[Start GIVEN DATA]
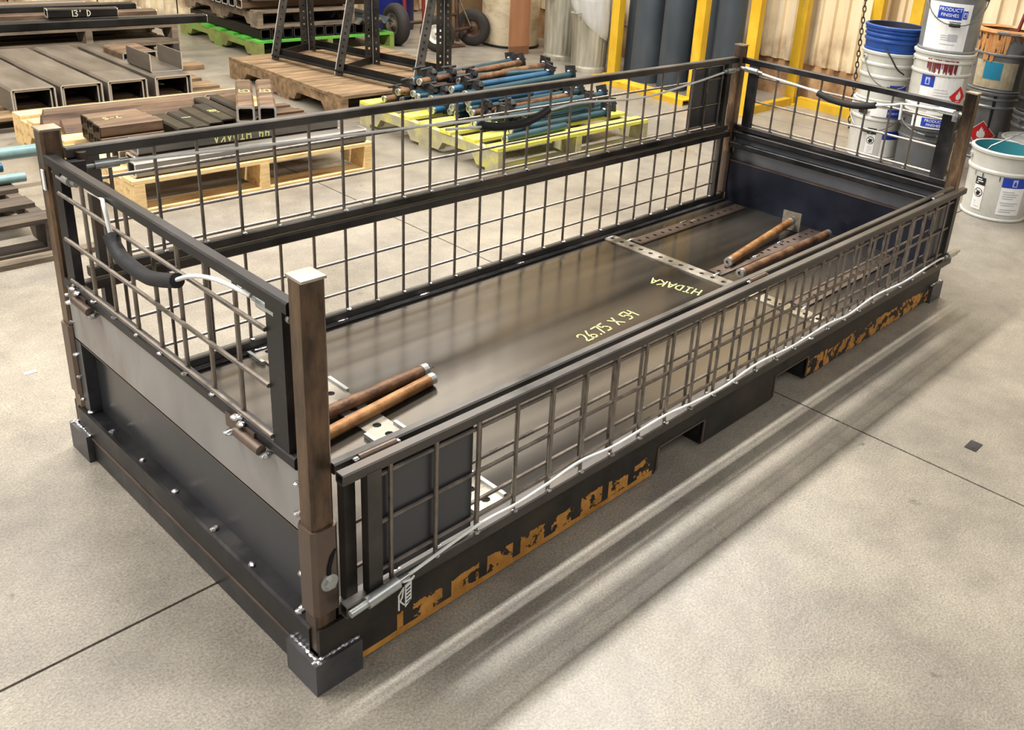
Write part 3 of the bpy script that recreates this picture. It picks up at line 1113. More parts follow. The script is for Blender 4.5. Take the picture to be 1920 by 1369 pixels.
# folded front gate
lt = latch(qf, (.090, -.066, .243), (.178, -.066, .252), zinc)
MB().path(bez([(.178, -.066, .252), (.22, -.064, .255), (.43, -.062, .281), (.57, -.060, .276), (.70, -.060, .285), (.82, -.060, .297), (.97, -.06, .283), (1.21, -.06, .288), (1.37, -.06, .274), (1.55, -.06, .268), (1.755, -.06, .284), (2.0, -.06, .272), (2.26, -.06, .280), (2.45, -.06, .268), (2.68, -.06, .286), (3.0, -.06, .272), (3.33, -.06, .284), (3.42, -.06, .28)]), .0045, 8).build('pull_cable', cable_white, qf)
latch(qf, (L - .02, -.062, .275), (L - .12, -.062, .278), zinc)
tg = MB().add([(.196, -.070, .232), (.216, -.070, .240), (.214, -.071, .182), (.196, -.071, .166)], [(0, 1, 2, 3)])
tg.add([(.196, -.068, .232), (.216, -.068, .240), (.214, -.069, .182), (.196, -.069, .166)], [(3, 2, 1, 0)])
tgo = tg.build('paper_tag', label_white, qf, smooth=False)
for k in range(5):
    z_ = .178 + k * .011
    MB().bar((.199, -.0716, z_), (.211, -.0716, z_ + .005), .0012, .0022, (0, 1, 0)).build('tag_print', ink, tgo)
MB().path([(.176, -.072, .170), (.176, -.072, .215), (.190, -.072, .232), (.186, -.072, .205), (.180, -.072, .195), (.192, -.072, .178)], .0022, 6).build('wire_tie', cable_white, qf)
MB().path(bez([(.183, -.08, .258), (.20, -.088, .262), (.214, -.08, .258), (.212, -.07, .24)]), .003, 6).build('tag_loop', cable_white, qf)

# ---- rust-brown pipe jacks left lying on the deck
def deck_pipe(p0, p1, r, m, label, plate_at=None):
    t = thing('rusty_pipe', label, 'pipe', 'pipes lying on the basket deck', ((p0[0] + p1[0]) / 2, (p0[1] + p1[1]) / 2, DECK))
    off = Vector(((p0[0] + p1[0]) / 2, (p0[1] + p1[1]) / 2, DECK))
    a, b = Vector(p0) - off, Vector(p1) - off
    d = (b - a).normalized()
    MB().cyl(a, b, r, 18, hollow=.45).build('tube', m, t)
    for e, s_ in ((a, -1), (b, 1)):
        MB().cyl(e + d * s_ * .001, e - d * s_ * .022, r * 1.03, 18, hollow=.45).build('ground_end', zinc, t)
    if plate_at is not None:
        c = b + d * .006
        n = d
        s1 = n.cross(Vector((0, 0, 1))).normalized()
        s2 = s1.cross(n)
        q = .052
        mb = MB()
        vs = [c + s1 * i * q + s2 * j * q + n * k_ for k_ in (0, .01) for i, j in ((-1, -1), (1, -1), (1, 1), (-1, 1))]
        mb.add(vs, [(0, 1, 2, 3), (7, 6, 5, 4), (0, 4, 5, 1), (1, 5, 6, 2), (2, 6, 7, 3), (3, 7, 4, 0)])
        mb.build('end_plate', strip_metal, t)
    return t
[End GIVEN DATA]
The material above holds pictures; copy everything else in it exactly.

Write part 3 of the bpy script that recreates this picture. It picks up at line 1113. More parts follow. The script is for Blender 4.5. Take the picture to be 1920 by 1369 pixels.
# folded front gate
lt = latch(qf, (.090, -.066, .243), (.178, -.066, .252), zinc)
MB().path(bez([(.178, -.066, .252), (.22, -.064, .255), (.43, -.062, .281), (.57, -.060, .276), (.70, -.060, .285), (.82, -.060, .297), (.97, -.06, .283), (1.21, -.06, .288), (1.37, -.06, .274), (1.55, -.06, .268), (1.755, -.06, .284), (2.0, -.06, .272), (2.26, -.06, .280), (2.45, -.06, .268), (2.68, -.06, .286), (3.0, -.06, .272), (3.33, -.06, .284), (3.42, -.06, .28)]), .0045, 8).build('pull_cable', cable_white, qf)
latch(qf, (L - .02, -.062, .275), (L - .12, -.062, .278), zinc)
tg = MB().add([(.196, -.070, .232), (.216, -.070, .240), (.214, -.071, .182), (.196, -.071, .166)], [(0, 1, 2, 3)])
tg.add([(.196, -.068, .232), (.216, -.068, .240), (.214, -.069, .182), (.196, -.069, .166)], [(3, 2, 1, 0)])
tgo = tg.build('paper_tag', label_white, qf, smooth=False)
for k in range(5):
    z_ = .178 + k * .011
    MB().bar((.199, -.0716, z_), (.211, -.0716, z_ + .005), .0012, .0022, (0, 1, 0)).build('tag_print', ink, tgo)
MB().path([(.176, -.072, .170), (.176, -.072, .215), (.190, -.072, .232), (.186, -.072, .205), (.180, -.072, .195), (.192, -.072, .178)], .0022, 6).build('wire_tie', cable_white, qf)
MB().path(bez([(.183, -.08, .258), (.20, -.088, .262), (.214, -.08, .258), (.212, -.07, .24)]), .003, 6).build('tag_loop', cable_white, qf)

# ---- rust-brown pipe jacks left lying on the deck
def deck_pipe(p0, p1, r, m, label, plate_at=None):
    t = thing('rusty_pipe', label, 'pipe', 'pipes lying on the basket deck', ((p0[0] + p1[0]) / 2, (p0[1] + p1[1]) / 2, DECK))
    off = Vector(((p0[0] + p1[0]) / 2, (p0[1] + p1[1]) / 2, DECK))
    a, b = Vector(p0) - off, Vector(p1) - off
    d = (b - a).normalized()
    MB().cyl(a, b, r, 18, hollow=.45).build('tube', m, t)
    for e, s_ in ((a, -1), (b, 1)):
        MB().cyl(e + d * s_ * .001, e - d * s_ * .022, r * 1.03, 18, hollow=.45).build('ground_end', zinc, t)
    if plate_at is not None:
        c = b + d * .006
        n = d
        s1 = n.cross(Vector((0, 0, 1))).normalized()
        s2 = s1.cross(n)
        q = .052
        mb = MB()
        vs = [c + s1 * i * q + s2 * j * q + n * k_ for k_ in (0, .01) for i, j in ((-1, -1), (1, -1), (1, 1), (-1, 1))]
        mb.add(vs, [(0, 1, 2, 3), (7, 6, 5, 4), (0, 4, 5, 1), (1, 5, 6, 2), (2, 6, 7, 3), (3, 7, 4, 0)])
        mb.build('end_plate', strip_metal, t)
    return t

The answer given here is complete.